Isometry group and geodesics of the Wagner lift of a riemannian metric on two-dimensional manifold

José Ricardo Arteaga B., Mikhail Malakhaltsev

Published 2010-11-25Version 1

In this paper we construct a functor from the category of two-dimensional Riemannian manifolds to the category of three-dimensional manifolds with generalized metric tensors.

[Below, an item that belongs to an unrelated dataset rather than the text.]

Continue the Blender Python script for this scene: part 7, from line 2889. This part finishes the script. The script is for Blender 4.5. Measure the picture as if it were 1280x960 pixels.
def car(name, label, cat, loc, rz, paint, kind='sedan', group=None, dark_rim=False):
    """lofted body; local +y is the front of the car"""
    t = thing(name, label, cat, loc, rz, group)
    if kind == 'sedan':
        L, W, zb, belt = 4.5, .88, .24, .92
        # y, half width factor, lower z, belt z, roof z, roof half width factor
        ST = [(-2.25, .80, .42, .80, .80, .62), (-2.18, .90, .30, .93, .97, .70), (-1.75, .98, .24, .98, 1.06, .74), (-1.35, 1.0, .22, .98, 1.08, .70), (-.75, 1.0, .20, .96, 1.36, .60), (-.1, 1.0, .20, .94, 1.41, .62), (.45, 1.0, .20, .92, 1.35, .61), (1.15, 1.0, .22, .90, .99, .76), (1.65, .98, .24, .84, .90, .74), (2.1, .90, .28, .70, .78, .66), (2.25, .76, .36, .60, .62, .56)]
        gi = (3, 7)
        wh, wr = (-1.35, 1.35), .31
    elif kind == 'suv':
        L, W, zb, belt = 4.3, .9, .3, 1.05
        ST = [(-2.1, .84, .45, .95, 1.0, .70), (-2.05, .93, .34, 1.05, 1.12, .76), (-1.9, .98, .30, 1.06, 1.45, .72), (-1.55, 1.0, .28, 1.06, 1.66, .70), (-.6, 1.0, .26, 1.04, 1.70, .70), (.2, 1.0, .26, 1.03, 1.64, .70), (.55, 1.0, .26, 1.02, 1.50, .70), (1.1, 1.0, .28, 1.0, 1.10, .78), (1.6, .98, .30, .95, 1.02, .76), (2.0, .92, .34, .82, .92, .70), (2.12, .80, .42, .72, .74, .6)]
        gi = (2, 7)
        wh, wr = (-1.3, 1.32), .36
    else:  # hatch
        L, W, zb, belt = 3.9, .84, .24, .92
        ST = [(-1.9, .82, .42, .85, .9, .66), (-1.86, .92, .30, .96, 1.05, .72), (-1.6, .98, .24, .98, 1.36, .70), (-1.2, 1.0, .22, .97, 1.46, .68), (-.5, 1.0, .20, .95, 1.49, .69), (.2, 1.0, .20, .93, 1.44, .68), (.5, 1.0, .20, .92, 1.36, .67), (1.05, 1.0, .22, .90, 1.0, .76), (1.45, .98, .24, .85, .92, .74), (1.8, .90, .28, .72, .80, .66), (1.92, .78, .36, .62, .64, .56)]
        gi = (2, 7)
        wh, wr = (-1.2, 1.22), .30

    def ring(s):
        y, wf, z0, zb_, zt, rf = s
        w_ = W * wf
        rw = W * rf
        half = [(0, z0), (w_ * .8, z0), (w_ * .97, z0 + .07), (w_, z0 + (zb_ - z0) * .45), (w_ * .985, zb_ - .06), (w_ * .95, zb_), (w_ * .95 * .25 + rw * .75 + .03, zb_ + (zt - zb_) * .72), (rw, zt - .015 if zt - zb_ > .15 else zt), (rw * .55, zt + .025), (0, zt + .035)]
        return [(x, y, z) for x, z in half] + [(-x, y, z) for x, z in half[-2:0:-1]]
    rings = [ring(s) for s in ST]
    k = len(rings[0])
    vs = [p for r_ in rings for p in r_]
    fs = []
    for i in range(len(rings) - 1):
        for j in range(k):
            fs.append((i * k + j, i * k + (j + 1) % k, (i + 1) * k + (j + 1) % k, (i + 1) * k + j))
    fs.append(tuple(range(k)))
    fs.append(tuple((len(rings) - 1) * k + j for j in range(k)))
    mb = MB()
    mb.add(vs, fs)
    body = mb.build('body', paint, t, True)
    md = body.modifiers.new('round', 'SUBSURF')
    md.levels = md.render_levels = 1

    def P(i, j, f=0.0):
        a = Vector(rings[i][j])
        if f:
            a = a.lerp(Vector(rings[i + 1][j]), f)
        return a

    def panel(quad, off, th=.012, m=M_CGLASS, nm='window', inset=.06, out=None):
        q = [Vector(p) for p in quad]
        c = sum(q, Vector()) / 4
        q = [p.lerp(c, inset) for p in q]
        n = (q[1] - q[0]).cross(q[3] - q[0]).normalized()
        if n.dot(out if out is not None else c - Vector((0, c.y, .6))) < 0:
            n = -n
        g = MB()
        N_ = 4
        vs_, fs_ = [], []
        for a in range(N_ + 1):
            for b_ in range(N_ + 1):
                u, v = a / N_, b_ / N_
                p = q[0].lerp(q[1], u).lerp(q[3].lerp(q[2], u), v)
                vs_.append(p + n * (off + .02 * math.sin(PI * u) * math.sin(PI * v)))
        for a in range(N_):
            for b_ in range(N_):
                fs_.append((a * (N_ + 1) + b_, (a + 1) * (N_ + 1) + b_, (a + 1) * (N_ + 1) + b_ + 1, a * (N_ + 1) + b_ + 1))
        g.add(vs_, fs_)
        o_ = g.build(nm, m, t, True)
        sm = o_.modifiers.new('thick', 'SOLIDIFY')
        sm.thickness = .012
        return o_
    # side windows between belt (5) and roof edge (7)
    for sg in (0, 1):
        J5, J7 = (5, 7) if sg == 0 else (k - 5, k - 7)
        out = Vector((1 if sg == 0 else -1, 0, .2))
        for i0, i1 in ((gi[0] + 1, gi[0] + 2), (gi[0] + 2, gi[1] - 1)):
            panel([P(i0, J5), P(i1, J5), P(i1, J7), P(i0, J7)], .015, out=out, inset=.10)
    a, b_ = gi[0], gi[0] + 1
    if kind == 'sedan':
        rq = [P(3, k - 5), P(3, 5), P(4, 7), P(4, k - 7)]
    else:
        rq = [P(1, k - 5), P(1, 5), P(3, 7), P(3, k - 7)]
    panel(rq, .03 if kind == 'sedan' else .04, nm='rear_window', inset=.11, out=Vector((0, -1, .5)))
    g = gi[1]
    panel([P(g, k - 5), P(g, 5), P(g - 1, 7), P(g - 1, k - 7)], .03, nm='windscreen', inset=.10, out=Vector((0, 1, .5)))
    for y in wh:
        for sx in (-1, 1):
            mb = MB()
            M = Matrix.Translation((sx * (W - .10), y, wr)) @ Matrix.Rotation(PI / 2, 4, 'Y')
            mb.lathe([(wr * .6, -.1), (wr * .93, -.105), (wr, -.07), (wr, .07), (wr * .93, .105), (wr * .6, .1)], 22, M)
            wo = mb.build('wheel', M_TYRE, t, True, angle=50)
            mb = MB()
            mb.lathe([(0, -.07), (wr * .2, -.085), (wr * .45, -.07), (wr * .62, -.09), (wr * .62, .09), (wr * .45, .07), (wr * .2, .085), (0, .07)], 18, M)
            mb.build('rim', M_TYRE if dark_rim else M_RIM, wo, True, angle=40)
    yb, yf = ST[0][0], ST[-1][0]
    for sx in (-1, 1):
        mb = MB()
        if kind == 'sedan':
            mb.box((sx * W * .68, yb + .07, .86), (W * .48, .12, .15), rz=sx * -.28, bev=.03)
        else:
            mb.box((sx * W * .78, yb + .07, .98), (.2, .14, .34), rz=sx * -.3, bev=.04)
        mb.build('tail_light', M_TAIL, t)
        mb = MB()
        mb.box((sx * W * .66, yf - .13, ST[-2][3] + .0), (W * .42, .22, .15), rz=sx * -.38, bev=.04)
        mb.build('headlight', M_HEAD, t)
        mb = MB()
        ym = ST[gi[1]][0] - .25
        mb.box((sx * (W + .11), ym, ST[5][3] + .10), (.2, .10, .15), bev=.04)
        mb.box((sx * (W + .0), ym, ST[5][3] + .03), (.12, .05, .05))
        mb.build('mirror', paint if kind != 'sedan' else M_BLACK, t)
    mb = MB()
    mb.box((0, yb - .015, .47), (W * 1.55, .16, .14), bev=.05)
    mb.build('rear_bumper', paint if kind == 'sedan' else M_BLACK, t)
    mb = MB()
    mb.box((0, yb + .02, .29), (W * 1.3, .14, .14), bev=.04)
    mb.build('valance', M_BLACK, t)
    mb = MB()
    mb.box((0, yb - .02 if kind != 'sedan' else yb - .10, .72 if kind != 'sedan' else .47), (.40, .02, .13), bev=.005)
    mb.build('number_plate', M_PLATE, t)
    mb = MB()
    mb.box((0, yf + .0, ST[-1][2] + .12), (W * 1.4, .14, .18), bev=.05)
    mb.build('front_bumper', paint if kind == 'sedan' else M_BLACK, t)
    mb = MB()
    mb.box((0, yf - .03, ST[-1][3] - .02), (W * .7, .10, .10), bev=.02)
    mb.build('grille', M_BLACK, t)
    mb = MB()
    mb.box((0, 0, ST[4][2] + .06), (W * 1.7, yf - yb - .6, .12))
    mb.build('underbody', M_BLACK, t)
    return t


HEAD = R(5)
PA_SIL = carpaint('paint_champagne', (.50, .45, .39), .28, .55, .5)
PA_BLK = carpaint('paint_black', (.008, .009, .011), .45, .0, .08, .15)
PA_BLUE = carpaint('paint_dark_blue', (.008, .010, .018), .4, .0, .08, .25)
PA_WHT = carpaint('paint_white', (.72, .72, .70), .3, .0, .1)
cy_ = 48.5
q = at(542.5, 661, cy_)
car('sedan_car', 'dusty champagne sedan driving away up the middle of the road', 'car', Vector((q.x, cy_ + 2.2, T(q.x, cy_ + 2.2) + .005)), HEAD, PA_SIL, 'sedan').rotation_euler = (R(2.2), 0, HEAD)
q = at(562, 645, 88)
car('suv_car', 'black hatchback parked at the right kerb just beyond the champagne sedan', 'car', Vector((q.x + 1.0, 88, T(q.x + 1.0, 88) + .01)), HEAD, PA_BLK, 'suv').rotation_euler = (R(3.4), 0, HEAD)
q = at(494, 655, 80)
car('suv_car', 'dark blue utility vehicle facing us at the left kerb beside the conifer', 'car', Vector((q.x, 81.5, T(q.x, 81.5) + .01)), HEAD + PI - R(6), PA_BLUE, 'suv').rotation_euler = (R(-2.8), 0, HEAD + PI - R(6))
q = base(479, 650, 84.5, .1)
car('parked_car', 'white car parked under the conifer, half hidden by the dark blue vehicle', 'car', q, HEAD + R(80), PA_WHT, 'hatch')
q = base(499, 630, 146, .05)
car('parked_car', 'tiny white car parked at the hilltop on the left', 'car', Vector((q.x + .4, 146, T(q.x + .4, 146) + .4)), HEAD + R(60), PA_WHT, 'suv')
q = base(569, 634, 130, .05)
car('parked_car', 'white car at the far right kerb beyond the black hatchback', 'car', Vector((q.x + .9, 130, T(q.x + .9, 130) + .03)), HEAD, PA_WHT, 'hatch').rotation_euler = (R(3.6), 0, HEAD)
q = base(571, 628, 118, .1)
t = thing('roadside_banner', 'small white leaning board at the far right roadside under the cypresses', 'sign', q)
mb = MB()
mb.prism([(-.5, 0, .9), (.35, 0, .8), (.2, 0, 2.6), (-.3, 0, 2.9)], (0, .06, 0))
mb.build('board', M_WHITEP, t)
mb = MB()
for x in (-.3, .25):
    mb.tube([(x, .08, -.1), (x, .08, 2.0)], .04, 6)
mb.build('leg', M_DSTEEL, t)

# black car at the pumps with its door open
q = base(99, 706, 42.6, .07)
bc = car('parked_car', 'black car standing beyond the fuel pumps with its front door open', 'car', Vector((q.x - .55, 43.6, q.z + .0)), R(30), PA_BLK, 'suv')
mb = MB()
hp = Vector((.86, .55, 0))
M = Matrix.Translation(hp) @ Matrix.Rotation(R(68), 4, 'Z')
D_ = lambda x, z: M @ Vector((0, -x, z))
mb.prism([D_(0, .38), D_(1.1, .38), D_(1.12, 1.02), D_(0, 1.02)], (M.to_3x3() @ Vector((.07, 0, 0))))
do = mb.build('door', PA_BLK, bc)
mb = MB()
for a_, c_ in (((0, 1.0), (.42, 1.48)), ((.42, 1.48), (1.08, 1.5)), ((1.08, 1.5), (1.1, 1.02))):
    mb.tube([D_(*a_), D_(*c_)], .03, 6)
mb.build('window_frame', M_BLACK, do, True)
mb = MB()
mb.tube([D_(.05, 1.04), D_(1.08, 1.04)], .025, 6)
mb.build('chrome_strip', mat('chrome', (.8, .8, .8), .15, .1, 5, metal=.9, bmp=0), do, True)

For each two-dimensional oriented Riemannian manifold $(M,g)$ we construct a metric tensor $\hat g$ (in general, with singularities) on the total space $SO(M,g)$ of the principal bundle of the positively oriented orthonormal frames on $M$. We call the metric $\hat g$ the Wagner lift of $g$. We study the relation between the isometry groups of $(M,g)$ and $(SO(M,g),\hat g)$. We prove that the projections of the geodesics of $(SO(M,g),\hat g)$ onto $M$ are the curves which satisfy the equation \begin{equation*} \nabla_{\frac{d\gamma}{dt}}\frac{d\gamma}{dt} = C K J (\dot\gamma) - C^2 K grad K, \end{equation*} where $K$ is the curvature of $(M,g)$, $J$ is the operator of the complex structure associated with $g$, and $C$ is a constant. We find the properties of the solutions of this equation, in particular, for the case when $(M,g)$ is a surface of revolution.